═══ Information provided ═══

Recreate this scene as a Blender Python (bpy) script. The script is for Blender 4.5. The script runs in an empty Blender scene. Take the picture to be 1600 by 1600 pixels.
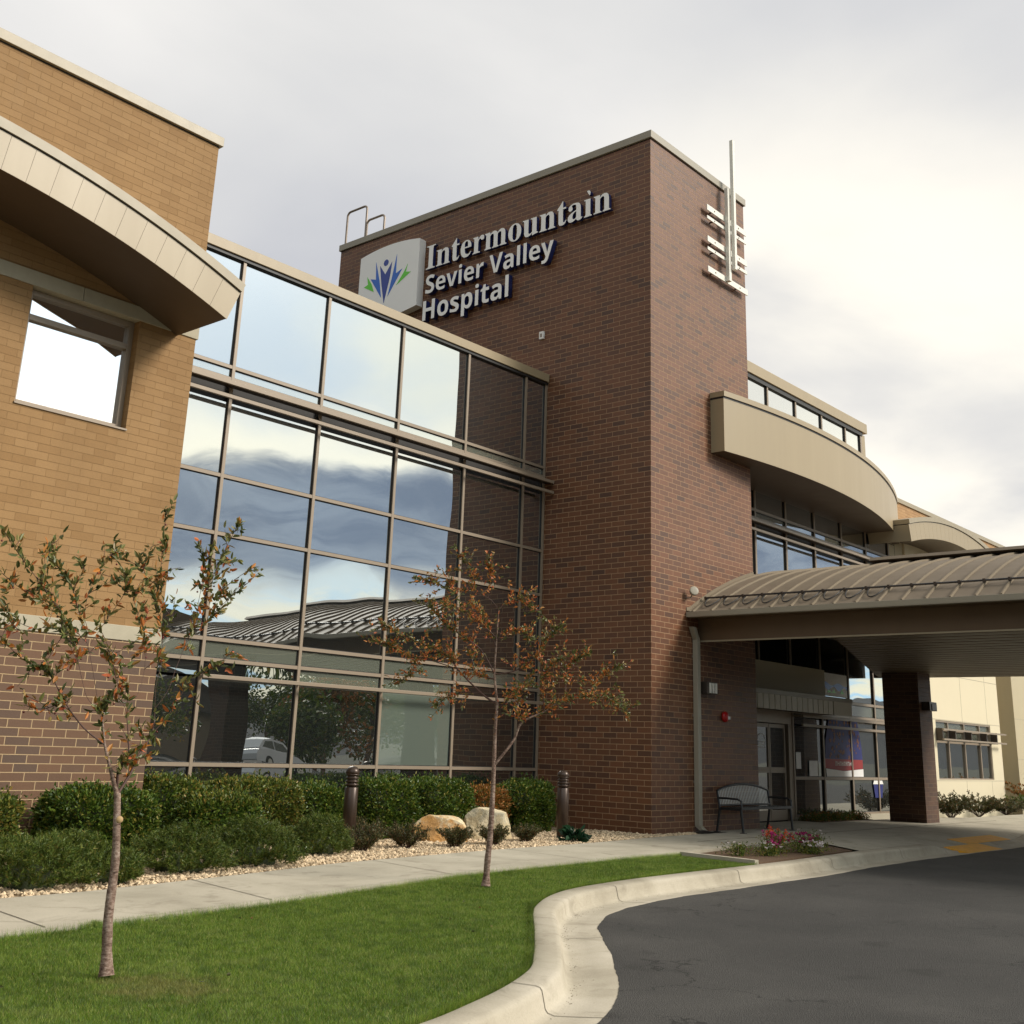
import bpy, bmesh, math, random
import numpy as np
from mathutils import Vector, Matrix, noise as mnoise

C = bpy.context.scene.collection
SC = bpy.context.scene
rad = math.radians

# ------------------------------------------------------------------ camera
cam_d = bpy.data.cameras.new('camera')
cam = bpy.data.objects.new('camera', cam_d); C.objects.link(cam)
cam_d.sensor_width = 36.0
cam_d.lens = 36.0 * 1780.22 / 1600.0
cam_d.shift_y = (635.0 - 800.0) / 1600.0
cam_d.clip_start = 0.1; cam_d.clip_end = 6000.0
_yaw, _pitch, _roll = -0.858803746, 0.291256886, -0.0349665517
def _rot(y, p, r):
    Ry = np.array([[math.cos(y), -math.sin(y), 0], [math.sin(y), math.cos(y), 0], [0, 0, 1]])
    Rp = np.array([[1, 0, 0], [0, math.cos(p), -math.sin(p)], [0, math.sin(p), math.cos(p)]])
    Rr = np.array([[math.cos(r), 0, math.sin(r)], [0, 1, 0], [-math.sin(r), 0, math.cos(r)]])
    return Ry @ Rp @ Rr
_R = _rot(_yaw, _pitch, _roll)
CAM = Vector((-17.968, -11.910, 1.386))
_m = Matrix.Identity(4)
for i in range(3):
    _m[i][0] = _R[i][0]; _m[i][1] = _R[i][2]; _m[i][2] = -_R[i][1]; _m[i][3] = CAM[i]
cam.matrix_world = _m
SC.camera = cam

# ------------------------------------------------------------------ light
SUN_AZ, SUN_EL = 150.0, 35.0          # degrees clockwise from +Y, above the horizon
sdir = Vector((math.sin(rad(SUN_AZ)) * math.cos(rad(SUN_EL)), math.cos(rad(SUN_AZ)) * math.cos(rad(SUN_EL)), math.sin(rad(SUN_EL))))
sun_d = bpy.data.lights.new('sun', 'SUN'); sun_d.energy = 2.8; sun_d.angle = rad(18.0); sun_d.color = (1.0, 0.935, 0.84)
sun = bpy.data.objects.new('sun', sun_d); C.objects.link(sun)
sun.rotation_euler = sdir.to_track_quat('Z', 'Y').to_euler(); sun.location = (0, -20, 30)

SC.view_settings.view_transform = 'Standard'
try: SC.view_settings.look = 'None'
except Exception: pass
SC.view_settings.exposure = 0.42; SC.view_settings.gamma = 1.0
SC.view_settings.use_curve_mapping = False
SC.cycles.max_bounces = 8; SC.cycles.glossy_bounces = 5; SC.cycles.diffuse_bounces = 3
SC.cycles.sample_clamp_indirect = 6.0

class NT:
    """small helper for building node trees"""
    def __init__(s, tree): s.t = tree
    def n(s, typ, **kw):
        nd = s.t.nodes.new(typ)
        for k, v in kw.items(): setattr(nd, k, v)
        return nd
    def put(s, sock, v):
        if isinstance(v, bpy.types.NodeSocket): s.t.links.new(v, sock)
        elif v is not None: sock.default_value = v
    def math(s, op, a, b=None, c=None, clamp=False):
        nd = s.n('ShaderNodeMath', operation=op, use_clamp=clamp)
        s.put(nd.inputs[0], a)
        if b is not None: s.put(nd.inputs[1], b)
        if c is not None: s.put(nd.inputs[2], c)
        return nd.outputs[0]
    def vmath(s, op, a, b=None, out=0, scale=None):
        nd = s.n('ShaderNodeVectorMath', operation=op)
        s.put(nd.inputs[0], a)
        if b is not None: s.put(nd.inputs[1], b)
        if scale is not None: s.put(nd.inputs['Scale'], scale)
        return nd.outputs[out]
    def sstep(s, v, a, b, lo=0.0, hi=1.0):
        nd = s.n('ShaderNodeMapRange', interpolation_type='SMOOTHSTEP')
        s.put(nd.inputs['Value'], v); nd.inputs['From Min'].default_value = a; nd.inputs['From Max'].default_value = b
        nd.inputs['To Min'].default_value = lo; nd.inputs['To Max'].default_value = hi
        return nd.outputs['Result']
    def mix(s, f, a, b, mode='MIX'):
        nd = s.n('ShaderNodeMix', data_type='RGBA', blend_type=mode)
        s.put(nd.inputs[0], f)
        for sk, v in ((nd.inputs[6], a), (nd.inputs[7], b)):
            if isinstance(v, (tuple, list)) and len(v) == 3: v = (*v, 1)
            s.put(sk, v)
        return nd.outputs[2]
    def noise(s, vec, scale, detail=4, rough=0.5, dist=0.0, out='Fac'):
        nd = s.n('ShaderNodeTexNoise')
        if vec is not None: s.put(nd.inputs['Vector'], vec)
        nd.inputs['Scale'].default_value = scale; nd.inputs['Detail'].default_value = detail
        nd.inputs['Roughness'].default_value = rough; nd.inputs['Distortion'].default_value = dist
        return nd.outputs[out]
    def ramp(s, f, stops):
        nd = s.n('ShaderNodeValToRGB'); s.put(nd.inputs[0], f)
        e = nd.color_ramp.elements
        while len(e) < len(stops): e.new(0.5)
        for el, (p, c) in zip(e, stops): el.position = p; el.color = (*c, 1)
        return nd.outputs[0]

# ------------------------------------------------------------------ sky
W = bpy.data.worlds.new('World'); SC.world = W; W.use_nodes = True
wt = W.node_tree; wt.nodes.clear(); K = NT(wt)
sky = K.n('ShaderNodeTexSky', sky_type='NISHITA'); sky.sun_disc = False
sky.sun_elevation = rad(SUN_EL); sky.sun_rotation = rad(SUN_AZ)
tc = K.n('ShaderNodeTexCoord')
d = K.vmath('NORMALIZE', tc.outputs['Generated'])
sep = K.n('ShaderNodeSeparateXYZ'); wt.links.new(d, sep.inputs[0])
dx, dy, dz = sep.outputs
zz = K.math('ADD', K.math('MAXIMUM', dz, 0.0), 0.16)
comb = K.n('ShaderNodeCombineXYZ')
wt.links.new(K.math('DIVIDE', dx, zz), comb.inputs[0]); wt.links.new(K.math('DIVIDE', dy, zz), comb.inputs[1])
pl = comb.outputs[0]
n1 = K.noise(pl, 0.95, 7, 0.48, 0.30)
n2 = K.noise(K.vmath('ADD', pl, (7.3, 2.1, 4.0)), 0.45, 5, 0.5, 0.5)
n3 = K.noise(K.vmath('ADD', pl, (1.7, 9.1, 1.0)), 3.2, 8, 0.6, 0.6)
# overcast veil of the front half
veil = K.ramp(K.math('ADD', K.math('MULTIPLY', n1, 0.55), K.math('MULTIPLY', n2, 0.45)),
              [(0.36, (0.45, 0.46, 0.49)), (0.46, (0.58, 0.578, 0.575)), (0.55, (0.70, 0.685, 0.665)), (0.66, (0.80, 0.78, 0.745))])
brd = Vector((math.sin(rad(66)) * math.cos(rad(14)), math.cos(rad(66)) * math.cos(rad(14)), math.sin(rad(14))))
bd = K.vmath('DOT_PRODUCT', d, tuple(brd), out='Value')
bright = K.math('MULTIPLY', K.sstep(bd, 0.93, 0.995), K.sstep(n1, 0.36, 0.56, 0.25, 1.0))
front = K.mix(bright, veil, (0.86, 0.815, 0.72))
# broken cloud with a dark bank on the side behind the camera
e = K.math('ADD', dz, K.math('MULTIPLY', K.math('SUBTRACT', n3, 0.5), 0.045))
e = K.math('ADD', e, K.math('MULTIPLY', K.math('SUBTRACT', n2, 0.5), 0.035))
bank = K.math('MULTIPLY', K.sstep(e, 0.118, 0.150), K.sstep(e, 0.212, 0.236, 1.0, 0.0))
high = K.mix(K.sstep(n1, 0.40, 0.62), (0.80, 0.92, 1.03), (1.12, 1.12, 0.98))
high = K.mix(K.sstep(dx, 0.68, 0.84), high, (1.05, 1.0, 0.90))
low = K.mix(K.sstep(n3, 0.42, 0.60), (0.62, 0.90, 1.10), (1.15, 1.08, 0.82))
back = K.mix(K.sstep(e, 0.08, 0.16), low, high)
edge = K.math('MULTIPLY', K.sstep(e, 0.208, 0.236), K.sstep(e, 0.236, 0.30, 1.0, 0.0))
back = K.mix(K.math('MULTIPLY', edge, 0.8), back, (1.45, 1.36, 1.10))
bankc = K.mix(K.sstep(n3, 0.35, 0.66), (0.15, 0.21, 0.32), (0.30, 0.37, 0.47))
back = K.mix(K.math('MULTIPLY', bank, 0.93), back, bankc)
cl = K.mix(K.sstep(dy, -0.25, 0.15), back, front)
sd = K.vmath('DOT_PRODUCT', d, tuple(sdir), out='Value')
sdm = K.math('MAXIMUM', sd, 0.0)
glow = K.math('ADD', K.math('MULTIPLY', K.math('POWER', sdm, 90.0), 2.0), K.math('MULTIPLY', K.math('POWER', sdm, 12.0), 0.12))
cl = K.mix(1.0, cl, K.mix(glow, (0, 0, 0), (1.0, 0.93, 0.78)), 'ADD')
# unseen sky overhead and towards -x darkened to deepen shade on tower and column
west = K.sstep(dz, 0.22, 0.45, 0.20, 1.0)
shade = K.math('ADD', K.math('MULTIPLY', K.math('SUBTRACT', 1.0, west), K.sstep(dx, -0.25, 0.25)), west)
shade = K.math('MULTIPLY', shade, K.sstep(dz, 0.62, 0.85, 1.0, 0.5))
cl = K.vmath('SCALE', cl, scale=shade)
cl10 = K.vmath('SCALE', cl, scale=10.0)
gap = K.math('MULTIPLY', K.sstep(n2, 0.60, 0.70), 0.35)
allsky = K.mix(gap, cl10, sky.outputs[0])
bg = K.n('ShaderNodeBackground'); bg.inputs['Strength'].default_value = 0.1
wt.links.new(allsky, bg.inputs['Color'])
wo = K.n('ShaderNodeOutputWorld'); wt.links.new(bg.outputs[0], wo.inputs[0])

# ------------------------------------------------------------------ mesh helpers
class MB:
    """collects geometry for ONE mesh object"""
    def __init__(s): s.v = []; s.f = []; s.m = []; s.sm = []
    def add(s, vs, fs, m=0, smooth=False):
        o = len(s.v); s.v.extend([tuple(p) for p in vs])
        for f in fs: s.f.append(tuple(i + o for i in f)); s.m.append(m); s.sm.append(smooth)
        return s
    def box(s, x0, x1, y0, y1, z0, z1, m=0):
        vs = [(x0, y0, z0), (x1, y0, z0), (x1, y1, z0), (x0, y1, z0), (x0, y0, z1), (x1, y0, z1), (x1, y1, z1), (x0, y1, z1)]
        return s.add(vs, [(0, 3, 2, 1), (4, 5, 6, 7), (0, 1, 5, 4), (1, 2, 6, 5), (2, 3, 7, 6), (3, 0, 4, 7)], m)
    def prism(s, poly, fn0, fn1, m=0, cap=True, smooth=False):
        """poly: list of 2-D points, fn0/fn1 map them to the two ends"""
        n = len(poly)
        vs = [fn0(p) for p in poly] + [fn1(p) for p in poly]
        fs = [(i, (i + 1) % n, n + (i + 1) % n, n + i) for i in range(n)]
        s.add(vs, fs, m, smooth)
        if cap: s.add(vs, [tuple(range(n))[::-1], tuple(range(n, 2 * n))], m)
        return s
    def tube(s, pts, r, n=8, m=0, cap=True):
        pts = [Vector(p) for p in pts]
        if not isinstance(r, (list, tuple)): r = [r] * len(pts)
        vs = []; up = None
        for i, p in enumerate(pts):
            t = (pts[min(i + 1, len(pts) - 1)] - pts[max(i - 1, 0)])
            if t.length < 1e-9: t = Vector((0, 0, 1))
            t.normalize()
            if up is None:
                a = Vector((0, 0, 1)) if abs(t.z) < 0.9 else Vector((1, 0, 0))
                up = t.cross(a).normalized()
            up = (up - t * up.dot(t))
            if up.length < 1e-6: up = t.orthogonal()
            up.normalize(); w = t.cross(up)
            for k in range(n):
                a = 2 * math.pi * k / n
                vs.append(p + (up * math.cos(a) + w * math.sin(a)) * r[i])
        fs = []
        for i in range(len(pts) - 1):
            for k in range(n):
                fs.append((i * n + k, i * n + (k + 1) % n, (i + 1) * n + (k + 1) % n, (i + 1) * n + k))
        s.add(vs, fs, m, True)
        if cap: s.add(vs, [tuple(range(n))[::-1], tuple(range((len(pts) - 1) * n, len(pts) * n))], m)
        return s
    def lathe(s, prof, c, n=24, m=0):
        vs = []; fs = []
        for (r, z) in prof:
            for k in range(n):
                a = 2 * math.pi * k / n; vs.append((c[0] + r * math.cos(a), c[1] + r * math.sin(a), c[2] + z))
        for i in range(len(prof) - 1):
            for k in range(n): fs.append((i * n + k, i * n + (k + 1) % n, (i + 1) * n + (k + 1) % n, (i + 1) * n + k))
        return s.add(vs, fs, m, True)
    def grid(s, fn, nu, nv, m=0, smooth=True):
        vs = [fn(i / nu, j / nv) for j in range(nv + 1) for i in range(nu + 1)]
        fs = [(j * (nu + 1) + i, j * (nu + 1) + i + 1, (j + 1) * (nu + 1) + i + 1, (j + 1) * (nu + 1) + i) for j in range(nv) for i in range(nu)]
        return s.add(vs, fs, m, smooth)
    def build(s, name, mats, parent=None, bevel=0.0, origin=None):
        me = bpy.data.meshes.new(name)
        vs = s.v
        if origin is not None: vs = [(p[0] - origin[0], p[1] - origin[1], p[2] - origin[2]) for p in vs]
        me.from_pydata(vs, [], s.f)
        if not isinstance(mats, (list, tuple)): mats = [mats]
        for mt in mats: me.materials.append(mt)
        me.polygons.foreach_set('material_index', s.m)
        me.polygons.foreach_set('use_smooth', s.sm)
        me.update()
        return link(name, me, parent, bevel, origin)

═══

Written task: Only lines belong in the copy: transcribe those from the start of the data through the line that contains "rad = math.radians", and skip the pictures.

Output for this exercise:
Recreate this scene as a Blender Python (bpy) script. The script is for Blender 4.5. The script runs in an empty Blender scene. Take the picture to be 1600 by 1600 pixels.
import bpy, bmesh, math, random
import numpy as np
from mathutils import Vector, Matrix, noise as mnoise

C = bpy.context.scene.collection
SC = bpy.context.scene
rad = math.radians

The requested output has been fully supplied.